(Stored data)
_ _ _ _ _
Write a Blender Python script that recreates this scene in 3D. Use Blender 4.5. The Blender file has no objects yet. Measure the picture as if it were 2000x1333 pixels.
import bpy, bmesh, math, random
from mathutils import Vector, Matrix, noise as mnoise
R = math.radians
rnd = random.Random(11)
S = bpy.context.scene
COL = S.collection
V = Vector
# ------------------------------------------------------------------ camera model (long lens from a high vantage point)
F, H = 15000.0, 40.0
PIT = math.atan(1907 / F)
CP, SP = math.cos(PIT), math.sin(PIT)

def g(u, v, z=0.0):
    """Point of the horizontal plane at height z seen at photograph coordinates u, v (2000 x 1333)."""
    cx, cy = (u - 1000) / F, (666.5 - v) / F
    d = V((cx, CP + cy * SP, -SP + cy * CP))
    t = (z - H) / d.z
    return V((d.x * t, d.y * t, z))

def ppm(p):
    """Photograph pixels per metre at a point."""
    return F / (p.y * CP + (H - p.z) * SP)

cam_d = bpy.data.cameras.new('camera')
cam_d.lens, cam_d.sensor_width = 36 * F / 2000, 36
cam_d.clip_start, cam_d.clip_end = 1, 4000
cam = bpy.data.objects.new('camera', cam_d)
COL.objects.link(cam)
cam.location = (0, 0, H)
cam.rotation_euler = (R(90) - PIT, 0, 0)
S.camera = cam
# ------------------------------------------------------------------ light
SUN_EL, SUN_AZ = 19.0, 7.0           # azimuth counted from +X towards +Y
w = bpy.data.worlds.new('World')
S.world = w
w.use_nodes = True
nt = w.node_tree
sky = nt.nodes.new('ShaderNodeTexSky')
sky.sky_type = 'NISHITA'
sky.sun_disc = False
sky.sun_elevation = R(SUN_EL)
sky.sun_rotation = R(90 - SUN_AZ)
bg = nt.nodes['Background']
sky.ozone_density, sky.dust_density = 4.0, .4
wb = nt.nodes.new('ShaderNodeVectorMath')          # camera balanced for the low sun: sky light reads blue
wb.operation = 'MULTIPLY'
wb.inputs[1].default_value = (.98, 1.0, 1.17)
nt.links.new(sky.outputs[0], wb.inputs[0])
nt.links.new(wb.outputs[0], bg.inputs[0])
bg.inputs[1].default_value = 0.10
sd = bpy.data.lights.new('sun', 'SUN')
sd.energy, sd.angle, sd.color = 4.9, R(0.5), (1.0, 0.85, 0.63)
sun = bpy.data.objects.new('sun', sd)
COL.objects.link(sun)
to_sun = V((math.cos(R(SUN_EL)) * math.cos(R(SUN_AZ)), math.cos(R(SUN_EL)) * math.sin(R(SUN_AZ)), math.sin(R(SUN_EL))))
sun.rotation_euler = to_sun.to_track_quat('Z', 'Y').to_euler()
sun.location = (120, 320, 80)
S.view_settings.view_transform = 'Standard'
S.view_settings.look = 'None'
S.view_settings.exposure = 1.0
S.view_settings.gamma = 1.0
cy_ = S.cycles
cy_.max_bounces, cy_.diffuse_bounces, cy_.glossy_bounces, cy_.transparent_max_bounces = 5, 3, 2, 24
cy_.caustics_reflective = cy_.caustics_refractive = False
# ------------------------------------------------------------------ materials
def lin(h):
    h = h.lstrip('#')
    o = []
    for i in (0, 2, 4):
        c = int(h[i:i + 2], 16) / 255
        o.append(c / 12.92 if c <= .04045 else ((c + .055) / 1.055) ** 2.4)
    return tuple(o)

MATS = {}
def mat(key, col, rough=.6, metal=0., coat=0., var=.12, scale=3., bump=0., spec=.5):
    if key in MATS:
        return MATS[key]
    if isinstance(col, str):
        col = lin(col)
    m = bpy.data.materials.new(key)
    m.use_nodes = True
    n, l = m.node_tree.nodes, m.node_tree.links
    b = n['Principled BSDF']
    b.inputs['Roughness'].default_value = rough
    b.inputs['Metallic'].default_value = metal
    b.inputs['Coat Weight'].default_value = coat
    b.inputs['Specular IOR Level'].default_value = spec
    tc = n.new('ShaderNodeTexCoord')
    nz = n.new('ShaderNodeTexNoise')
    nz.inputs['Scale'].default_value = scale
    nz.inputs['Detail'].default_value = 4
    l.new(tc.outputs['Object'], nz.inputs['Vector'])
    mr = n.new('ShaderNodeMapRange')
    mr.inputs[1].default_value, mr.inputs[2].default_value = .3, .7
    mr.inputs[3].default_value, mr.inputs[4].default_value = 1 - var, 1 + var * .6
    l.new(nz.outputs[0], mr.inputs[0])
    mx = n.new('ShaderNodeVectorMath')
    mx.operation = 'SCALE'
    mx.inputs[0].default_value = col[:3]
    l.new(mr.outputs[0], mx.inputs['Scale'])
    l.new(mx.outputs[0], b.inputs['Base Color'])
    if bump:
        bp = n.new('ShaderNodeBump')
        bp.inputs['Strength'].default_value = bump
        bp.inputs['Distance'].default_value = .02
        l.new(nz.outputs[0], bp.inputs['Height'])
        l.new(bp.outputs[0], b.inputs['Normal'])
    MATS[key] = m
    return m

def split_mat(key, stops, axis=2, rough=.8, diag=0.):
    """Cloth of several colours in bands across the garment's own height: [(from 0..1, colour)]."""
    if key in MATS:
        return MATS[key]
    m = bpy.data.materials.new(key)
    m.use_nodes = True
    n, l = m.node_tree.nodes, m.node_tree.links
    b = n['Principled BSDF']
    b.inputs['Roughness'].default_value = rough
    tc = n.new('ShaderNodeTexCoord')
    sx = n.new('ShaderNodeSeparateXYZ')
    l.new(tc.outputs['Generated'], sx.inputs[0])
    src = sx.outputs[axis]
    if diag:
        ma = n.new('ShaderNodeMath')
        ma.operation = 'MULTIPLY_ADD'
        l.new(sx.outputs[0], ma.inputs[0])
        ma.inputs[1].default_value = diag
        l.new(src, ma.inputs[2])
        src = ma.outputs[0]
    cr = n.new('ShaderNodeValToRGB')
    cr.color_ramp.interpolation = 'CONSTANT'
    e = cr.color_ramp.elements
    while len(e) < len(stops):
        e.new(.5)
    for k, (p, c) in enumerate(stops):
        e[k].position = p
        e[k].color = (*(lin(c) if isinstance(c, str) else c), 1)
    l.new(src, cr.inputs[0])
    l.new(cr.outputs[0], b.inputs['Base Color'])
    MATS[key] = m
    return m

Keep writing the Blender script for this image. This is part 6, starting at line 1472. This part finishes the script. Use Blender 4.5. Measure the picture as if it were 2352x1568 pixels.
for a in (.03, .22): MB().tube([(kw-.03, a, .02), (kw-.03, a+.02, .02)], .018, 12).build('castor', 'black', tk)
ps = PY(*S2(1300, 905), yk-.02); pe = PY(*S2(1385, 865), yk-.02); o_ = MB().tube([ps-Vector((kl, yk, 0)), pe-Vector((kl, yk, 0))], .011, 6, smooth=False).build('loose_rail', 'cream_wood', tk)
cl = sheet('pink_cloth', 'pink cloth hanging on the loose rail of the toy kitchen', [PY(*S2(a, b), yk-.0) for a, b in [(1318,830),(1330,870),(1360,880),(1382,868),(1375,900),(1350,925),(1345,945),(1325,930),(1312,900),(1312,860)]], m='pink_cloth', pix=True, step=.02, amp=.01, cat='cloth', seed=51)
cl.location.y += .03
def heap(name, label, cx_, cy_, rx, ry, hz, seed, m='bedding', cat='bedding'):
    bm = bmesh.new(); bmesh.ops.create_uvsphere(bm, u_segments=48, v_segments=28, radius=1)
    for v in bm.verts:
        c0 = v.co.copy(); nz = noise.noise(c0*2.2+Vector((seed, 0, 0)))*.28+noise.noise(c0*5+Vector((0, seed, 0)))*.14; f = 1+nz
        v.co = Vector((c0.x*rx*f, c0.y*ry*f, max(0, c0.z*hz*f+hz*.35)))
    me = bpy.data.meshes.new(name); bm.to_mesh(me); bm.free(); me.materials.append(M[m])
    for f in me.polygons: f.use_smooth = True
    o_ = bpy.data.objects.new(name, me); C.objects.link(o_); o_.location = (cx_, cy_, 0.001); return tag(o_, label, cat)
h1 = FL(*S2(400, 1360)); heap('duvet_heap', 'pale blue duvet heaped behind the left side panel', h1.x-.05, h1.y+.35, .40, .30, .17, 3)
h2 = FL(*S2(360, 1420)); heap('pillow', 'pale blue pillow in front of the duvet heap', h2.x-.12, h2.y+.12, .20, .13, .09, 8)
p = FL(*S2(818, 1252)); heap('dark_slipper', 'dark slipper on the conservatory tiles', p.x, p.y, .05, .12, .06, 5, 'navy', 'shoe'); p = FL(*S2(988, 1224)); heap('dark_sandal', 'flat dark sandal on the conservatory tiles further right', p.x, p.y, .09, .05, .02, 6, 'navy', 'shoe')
_ _ _ _ _
→ Instruction:
Take the lines above from the first through the one containing "CP, SP = math.cos(PIT), math.sin(PIT)" and reproduce them exactly; include nothing else.

→ Answer below:
Write a Blender Python script that recreates this scene in 3D. Use Blender 4.5. The Blender file has no objects yet. Measure the picture as if it were 2000x1333 pixels.
import bpy, bmesh, math, random
from mathutils import Vector, Matrix, noise as mnoise
R = math.radians
rnd = random.Random(11)
S = bpy.context.scene
COL = S.collection
V = Vector
# ------------------------------------------------------------------ camera model (long lens from a high vantage point)
F, H = 15000.0, 40.0
PIT = math.atan(1907 / F)
CP, SP = math.cos(PIT), math.sin(PIT)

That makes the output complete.